* [The exercise] Your job is to retype all of the data word for word, leaving every image out.

+++ Recorded information +++

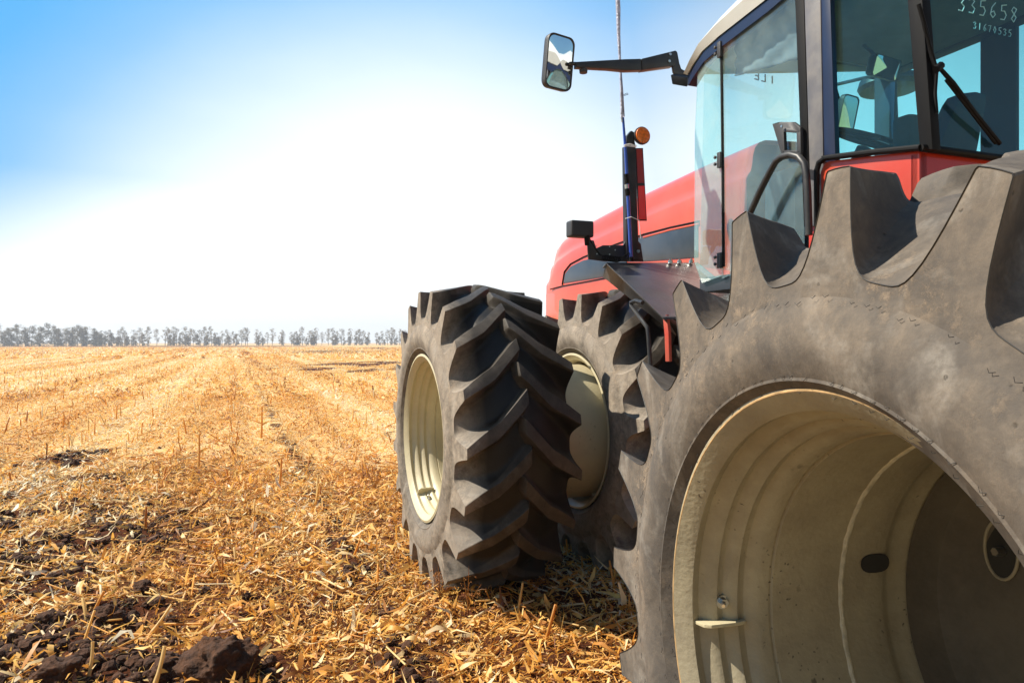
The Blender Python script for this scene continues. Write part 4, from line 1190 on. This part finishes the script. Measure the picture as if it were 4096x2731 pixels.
# inner mirror under the roof
# far-side outside mirror seen through the cab
def tilted_mirror(parent_name, c, w, h, yaw, pitch, parent, rad_=.22):
    nrm_ = Vector((math.sin(yaw) * math.cos(pitch), -math.cos(yaw) * math.cos(pitch), math.sin(pitch)))   # faces backwards
    ux = Vector((math.cos(yaw), math.sin(yaw), 0)); uz = ux.cross(-nrm_) * -1
    if uz.z < 0: uz = -uz
    def loop(sw, sh, off, rad=rad_, n=6):
        pts = []
        for qx, qz, a0 in ((1, 1, 0), (-1, 1, 90), (-1, -1, 180), (1, -1, 270)):
            r_ = rad * w
            for k in range(n + 1):
                a = R(a0 + 90 * k / n)
                pts.append(c + ux * (qx * (sw * w / 2 - r_ * sw) + r_ * sw * math.cos(a)) + uz * (qz * (sh * h / 2 - r_ * sh) + r_ * sh * math.sin(a)) + nrm_ * off)
        return pts
    L1 = [loop(.90, .93, .004), loop(.99, .99, .012), loop(1.0, 1.0, .0), loop(.97, .98, -.03), loop(.8, .85, -.055)]
    b = MB(); n = len(L1[0])
    b.add([v for l in L1 for v in l], [(i * n + k, i * n + (k + 1) % n, (i + 1) * n + (k + 1) % n, (i + 1) * n + k) for i in range(4) for k in range(n)] + [tuple(range(4 * n, 5 * n)), tuple(range(n))[::-1]], True)
    g2 = MB(); G = loop(.885, .925, .007); cc = c + nrm_ * (.007)
    ring = [G, [cc + (p - cc) * .6 + nrm_ * .004 for p in G], [cc + (p - cc) * .01 + nrm_ * .006 for p in G]]
    g2.add([v for l in ring for v in l], [(i * n + k, i * n + (k + 1) % n, (i + 1) * n + (k + 1) % n, (i + 1) * n + k) for i in range(2) for k in range(n)], True)
    return b, g2
b, g2 = tilted_mirror('x', cs(2034, 156, 3.30), .25, .125, R(8), R(-17), root, .08)
im = b.build('inner_mirror', M['plastic'], root); g2.build('mirror_glass', M['mirror'], im)
b = MB(); c = cs(2034, 150, 3.32); b.tube([c, c + Vector((-.05, .12, .16))], .012, 8); b.build('mirror_stem', M['plastic'], im)
cR = cs(1946, 268, 4.45)
b, g2 = tilted_mirror('x', cR, .20, .33, R(10), R(-13), root)
mr_ = b.build('mirror', M['plastic'], root, label='far outside mirror seen through the cab glass'); g2.build('mirror_glass', M['mirror'], mr_)
b = MB(); b.tube([cR + Vector((0, .05, 0.05)), cR + Vector((-.1, .03, .25)), T_(C1, 3.9, 3.46)], .014, 8); b.build('mirror_arm', M['black'], mr_)
# near outside mirror on its jointed arm
cM = cs(1284, 144, 4.0)
b, g2 = tilted_mirror('x', cM, .205, .32, R(14), R(-8), root)
mm = b.build('mirror', M['plastic'], root, label='near outside mirror on a long jointed arm'); g2.build('mirror_glass', M['mirror'], mm)
b = MB(); b.tube([cs(1308, 146, 3.99), cs(1330, 147, 4.0)], .011, 10)
def barpoly(pts, F0=4.0, th=.05): b.prism([cs(x, y, F0 - th / 2) for x, y in pts], (0, th, 0))
barpoly([(1325, 142), (1380, 139), (1435, 136), (1472, 135), (1474, 161), (1440, 162), (1400, 158), (1325, 154)], 4.0, .045)
barpoly([(1474, 135), (1552, 116), (1556, 120), (1552, 148), (1548, 151), (1476, 161)], 4.0, .055)
barpoly([(1546, 118), (1556, 120), (1561, 146), (1565, 158), (1572, 162), (1584, 160), (1594, 152), (1604, 160), (1596, 174), (1584, 183), (1570, 183), (1556, 177), (1548, 165), (1545, 148)], 4.0, .02)
b.build('mirror_arm', M['black'], mm, bevel=.003)
b = MB(); b.tube([cs(1340, 153, 3.99), cs(1340, 158, 3.99), cs(1340, 160, 3.99), cs(1340, 168, 3.99)], [.012, .012, .026, .024], 12); b.build('adjusting_knob', M['plastic'], mm)
b = MB(); c = cs(1566, 182, 3.97); b.hexa([cs(1544, 194, 3.92), cs(1578, 200, 3.92), cs(1592, 186, 4.05), cs(1556, 184, 4.05), cs(1540, 172, 3.92), cs(1580, 178, 3.92), cs(1592, 172, 4.05), cs(1556, 166, 4.05)])
b.build('arm_light', M['plastic'], root, bevel=.006)
for x, y in ((1539, 125), (1537, 141)):
    b = MB(); p = cs(x, y, 3.97); b.tube([p, p + Vector((0, -.006, 0))], .009, 12); b.build('bolt', M['chrome'], mm)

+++

* [Complete answer]
The Blender Python script for this scene continues. Write part 4, from line 1190 on. This part finishes the script. Measure the picture as if it were 4096x2731 pixels.
# inner mirror under the roof
# far-side outside mirror seen through the cab
def tilted_mirror(parent_name, c, w, h, yaw, pitch, parent, rad_=.22):
    nrm_ = Vector((math.sin(yaw) * math.cos(pitch), -math.cos(yaw) * math.cos(pitch), math.sin(pitch)))   # faces backwards
    ux = Vector((math.cos(yaw), math.sin(yaw), 0)); uz = ux.cross(-nrm_) * -1
    if uz.z < 0: uz = -uz
    def loop(sw, sh, off, rad=rad_, n=6):
        pts = []
        for qx, qz, a0 in ((1, 1, 0), (-1, 1, 90), (-1, -1, 180), (1, -1, 270)):
            r_ = rad * w
            for k in range(n + 1):
                a = R(a0 + 90 * k / n)
                pts.append(c + ux * (qx * (sw * w / 2 - r_ * sw) + r_ * sw * math.cos(a)) + uz * (qz * (sh * h / 2 - r_ * sh) + r_ * sh * math.sin(a)) + nrm_ * off)
        return pts
    L1 = [loop(.90, .93, .004), loop(.99, .99, .012), loop(1.0, 1.0, .0), loop(.97, .98, -.03), loop(.8, .85, -.055)]
    b = MB(); n = len(L1[0])
    b.add([v for l in L1 for v in l], [(i * n + k, i * n + (k + 1) % n, (i + 1) * n + (k + 1) % n, (i + 1) * n + k) for i in range(4) for k in range(n)] + [tuple(range(4 * n, 5 * n)), tuple(range(n))[::-1]], True)
    g2 = MB(); G = loop(.885, .925, .007); cc = c + nrm_ * (.007)
    ring = [G, [cc + (p - cc) * .6 + nrm_ * .004 for p in G], [cc + (p - cc) * .01 + nrm_ * .006 for p in G]]
    g2.add([v for l in ring for v in l], [(i * n + k, i * n + (k + 1) % n, (i + 1) * n + (k + 1) % n, (i + 1) * n + k) for i in range(2) for k in range(n)], True)
    return b, g2
b, g2 = tilted_mirror('x', cs(2034, 156, 3.30), .25, .125, R(8), R(-17), root, .08)
im = b.build('inner_mirror', M['plastic'], root); g2.build('mirror_glass', M['mirror'], im)
b = MB(); c = cs(2034, 150, 3.32); b.tube([c, c + Vector((-.05, .12, .16))], .012, 8); b.build('mirror_stem', M['plastic'], im)
cR = cs(1946, 268, 4.45)
b, g2 = tilted_mirror('x', cR, .20, .33, R(10), R(-13), root)
mr_ = b.build('mirror', M['plastic'], root, label='far outside mirror seen through the cab glass'); g2.build('mirror_glass', M['mirror'], mr_)
b = MB(); b.tube([cR + Vector((0, .05, 0.05)), cR + Vector((-.1, .03, .25)), T_(C1, 3.9, 3.46)], .014, 8); b.build('mirror_arm', M['black'], mr_)
# near outside mirror on its jointed arm
cM = cs(1284, 144, 4.0)
b, g2 = tilted_mirror('x', cM, .205, .32, R(14), R(-8), root)
mm = b.build('mirror', M['plastic'], root, label='near outside mirror on a long jointed arm'); g2.build('mirror_glass', M['mirror'], mm)
b = MB(); b.tube([cs(1308, 146, 3.99), cs(1330, 147, 4.0)], .011, 10)
def barpoly(pts, F0=4.0, th=.05): b.prism([cs(x, y, F0 - th / 2) for x, y in pts], (0, th, 0))
barpoly([(1325, 142), (1380, 139), (1435, 136), (1472, 135), (1474, 161), (1440, 162), (1400, 158), (1325, 154)], 4.0, .045)
barpoly([(1474, 135), (1552, 116), (1556, 120), (1552, 148), (1548, 151), (1476, 161)], 4.0, .055)
barpoly([(1546, 118), (1556, 120), (1561, 146), (1565, 158), (1572, 162), (1584, 160), (1594, 152), (1604, 160), (1596, 174), (1584, 183), (1570, 183), (1556, 177), (1548, 165), (1545, 148)], 4.0, .02)
b.build('mirror_arm', M['black'], mm, bevel=.003)
b = MB(); b.tube([cs(1340, 153, 3.99), cs(1340, 158, 3.99), cs(1340, 160, 3.99), cs(1340, 168, 3.99)], [.012, .012, .026, .024], 12); b.build('adjusting_knob', M['plastic'], mm)
b = MB(); c = cs(1566, 182, 3.97); b.hexa([cs(1544, 194, 3.92), cs(1578, 200, 3.92), cs(1592, 186, 4.05), cs(1556, 184, 4.05), cs(1540, 172, 3.92), cs(1580, 178, 3.92), cs(1592, 172, 4.05), cs(1556, 166, 4.05)])
b.build('arm_light', M['plastic'], root, bevel=.006)
for x, y in ((1539, 125), (1537, 141)):
    b = MB(); p = cs(x, y, 3.97); b.tube([p, p + Vector((0, -.006, 0))], .009, 12); b.build('bolt', M['chrome'], mm)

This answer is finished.